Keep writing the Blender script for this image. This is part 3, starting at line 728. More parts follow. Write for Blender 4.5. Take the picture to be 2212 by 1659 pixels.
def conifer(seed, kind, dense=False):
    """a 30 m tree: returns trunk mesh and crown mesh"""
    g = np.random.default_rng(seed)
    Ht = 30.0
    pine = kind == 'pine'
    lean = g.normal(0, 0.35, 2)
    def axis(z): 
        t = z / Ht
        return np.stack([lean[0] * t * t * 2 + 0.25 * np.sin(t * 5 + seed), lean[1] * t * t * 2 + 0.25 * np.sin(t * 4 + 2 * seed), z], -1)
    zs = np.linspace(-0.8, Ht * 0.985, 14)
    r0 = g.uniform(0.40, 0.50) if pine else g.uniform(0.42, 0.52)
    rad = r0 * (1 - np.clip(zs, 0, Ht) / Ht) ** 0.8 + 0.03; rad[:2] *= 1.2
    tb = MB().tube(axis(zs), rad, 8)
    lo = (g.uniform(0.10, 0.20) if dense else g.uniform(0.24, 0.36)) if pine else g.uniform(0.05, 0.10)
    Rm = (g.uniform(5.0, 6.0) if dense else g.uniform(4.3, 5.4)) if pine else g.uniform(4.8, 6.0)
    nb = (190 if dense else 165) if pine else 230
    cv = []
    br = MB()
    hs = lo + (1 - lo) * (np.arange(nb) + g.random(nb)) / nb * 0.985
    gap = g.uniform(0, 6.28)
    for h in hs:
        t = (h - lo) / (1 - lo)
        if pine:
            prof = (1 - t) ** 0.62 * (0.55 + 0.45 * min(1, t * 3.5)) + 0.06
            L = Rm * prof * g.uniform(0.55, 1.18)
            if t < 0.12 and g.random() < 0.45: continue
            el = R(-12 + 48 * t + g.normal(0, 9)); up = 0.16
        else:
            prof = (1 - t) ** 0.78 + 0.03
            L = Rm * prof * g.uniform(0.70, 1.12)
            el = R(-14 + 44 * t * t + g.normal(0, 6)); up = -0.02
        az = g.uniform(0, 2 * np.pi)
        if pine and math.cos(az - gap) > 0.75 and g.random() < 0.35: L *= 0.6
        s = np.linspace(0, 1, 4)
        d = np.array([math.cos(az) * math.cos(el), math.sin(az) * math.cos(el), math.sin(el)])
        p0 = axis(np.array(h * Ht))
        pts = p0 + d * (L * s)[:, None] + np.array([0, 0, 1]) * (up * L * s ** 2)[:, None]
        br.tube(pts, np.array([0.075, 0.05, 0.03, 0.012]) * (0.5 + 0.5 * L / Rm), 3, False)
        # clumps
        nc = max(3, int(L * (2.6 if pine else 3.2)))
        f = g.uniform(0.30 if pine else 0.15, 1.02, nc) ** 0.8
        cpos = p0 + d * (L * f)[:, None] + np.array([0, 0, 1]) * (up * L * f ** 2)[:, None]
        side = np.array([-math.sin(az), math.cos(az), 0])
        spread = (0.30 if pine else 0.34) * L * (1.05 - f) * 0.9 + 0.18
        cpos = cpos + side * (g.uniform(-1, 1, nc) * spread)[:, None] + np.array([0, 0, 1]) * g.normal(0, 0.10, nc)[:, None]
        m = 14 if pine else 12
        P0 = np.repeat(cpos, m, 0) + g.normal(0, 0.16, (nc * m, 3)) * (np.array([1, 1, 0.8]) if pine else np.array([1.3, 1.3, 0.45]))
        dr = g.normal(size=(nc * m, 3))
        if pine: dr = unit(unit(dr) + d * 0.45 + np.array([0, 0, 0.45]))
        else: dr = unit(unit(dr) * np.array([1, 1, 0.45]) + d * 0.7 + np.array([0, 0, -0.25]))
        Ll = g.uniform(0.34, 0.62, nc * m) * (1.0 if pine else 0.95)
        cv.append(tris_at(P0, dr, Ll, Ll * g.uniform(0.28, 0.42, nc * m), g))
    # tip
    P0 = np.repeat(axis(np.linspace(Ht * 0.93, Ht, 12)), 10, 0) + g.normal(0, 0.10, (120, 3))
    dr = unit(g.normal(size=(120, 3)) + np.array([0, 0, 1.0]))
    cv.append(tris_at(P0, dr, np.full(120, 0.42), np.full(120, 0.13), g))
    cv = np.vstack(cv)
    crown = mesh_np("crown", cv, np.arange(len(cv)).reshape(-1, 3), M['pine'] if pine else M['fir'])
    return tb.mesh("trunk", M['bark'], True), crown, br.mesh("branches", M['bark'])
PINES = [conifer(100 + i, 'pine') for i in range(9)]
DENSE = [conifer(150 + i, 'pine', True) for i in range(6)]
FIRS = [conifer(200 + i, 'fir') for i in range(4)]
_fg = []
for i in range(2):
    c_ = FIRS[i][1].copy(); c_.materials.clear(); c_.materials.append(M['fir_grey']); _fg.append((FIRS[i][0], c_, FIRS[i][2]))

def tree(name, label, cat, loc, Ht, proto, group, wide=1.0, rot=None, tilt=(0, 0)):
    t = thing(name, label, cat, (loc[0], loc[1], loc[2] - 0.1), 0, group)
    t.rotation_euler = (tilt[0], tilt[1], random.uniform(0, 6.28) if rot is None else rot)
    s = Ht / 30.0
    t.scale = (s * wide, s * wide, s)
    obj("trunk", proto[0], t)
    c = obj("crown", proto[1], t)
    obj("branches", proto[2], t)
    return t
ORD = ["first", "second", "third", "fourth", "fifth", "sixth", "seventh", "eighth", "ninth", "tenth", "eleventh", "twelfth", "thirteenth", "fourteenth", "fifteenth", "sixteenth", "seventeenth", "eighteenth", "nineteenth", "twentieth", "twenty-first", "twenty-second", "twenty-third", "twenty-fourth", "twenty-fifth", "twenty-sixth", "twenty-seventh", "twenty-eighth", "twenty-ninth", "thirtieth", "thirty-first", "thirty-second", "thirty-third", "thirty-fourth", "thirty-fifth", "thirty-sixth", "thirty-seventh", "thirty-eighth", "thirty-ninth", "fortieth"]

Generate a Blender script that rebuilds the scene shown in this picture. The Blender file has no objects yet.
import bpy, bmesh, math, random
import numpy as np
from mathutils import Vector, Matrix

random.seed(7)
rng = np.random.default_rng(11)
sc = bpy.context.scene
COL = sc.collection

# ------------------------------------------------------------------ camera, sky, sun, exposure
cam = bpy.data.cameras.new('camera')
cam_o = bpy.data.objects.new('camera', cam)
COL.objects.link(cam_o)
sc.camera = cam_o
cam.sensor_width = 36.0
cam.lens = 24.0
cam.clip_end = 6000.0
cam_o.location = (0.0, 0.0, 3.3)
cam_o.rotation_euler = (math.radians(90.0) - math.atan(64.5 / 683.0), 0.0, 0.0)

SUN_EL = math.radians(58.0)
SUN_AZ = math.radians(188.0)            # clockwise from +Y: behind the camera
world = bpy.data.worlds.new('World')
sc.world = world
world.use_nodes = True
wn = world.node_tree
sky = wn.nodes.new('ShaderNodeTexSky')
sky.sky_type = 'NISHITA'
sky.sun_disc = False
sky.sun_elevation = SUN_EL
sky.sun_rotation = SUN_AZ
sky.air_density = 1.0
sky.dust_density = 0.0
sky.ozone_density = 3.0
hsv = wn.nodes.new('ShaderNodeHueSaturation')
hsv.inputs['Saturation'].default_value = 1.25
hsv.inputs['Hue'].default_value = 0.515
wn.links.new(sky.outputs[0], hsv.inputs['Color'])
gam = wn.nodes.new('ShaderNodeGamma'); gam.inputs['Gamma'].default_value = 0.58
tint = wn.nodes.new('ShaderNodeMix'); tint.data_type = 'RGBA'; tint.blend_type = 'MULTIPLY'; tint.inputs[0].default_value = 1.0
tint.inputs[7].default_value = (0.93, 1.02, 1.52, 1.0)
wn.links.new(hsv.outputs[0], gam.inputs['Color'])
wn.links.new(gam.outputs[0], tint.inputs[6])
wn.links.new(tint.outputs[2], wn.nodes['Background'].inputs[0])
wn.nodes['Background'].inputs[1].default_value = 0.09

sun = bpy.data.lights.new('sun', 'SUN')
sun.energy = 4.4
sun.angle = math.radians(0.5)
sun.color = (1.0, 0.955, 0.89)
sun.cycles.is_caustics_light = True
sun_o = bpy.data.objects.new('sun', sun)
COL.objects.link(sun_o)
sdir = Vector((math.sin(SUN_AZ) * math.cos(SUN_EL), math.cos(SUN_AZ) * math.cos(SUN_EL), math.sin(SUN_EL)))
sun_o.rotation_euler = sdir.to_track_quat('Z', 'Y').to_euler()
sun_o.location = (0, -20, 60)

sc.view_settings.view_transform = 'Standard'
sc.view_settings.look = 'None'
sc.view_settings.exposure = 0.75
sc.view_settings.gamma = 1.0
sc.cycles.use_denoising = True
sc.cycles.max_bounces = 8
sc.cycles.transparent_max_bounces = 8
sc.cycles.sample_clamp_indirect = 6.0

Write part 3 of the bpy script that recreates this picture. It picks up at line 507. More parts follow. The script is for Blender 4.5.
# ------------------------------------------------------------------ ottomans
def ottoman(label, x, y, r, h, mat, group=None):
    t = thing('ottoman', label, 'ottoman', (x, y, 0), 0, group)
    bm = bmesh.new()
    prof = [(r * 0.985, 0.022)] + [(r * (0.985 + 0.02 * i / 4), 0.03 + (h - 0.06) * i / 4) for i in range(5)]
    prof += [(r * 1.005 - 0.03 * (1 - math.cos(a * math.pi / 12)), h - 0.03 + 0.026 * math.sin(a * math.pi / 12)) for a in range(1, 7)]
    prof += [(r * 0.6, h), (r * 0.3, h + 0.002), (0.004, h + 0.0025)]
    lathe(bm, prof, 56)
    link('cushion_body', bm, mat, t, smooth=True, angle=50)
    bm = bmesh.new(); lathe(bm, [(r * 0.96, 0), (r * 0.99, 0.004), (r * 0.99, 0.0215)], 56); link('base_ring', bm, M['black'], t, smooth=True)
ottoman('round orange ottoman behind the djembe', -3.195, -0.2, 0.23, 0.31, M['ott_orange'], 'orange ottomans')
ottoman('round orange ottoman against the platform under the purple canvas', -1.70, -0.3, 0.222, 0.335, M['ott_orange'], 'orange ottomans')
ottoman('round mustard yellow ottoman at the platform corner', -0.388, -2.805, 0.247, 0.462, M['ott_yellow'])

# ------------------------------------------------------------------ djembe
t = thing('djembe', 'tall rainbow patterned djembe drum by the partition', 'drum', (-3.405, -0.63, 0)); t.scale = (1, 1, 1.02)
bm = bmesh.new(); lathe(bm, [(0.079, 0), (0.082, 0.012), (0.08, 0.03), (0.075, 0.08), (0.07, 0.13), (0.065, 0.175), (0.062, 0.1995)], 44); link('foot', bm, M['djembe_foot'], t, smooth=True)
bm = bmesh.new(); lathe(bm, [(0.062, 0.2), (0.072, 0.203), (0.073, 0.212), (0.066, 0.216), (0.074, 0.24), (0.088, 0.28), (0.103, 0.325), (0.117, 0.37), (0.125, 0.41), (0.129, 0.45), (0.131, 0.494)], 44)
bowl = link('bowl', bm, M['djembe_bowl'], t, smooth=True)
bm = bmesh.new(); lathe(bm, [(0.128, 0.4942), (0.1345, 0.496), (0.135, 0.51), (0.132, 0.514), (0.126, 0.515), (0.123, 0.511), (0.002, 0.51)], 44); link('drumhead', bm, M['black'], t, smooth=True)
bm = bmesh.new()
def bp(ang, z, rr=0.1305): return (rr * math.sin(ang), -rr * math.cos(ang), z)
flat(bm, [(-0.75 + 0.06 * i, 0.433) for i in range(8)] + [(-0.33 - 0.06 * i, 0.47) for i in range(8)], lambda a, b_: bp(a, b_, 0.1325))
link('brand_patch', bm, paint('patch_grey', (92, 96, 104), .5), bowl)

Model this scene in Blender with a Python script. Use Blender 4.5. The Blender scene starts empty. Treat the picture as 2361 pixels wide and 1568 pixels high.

□ □ □

### [TASK STATEMENT]
Each line from the one bearing "Generate a Blender" through the one bearing "cam_o.rotation_euler = (math.radians(90.0)" is to be duplicated without change; all remaining lines are to be left out.

### [TASK SOLUTION]
Generate a Blender script that rebuilds the scene shown in this picture. The Blender file has no objects yet.
import bpy, bmesh, math, random
import numpy as np
from mathutils import Vector, Matrix

random.seed(7)
rng = np.random.default_rng(11)
sc = bpy.context.scene
COL = sc.collection

# ------------------------------------------------------------------ camera, sky, sun, exposure
cam = bpy.data.cameras.new('camera')
cam_o = bpy.data.objects.new('camera', cam)
COL.objects.link(cam_o)
sc.camera = cam_o
cam.sensor_width = 36.0
cam.lens = 24.0
cam.clip_end = 6000.0
cam_o.location = (0.0, 0.0, 3.3)
cam_o.rotation_euler = (math.radians(90.0) - math.atan(64.5 / 683.0), 0.0, 0.0)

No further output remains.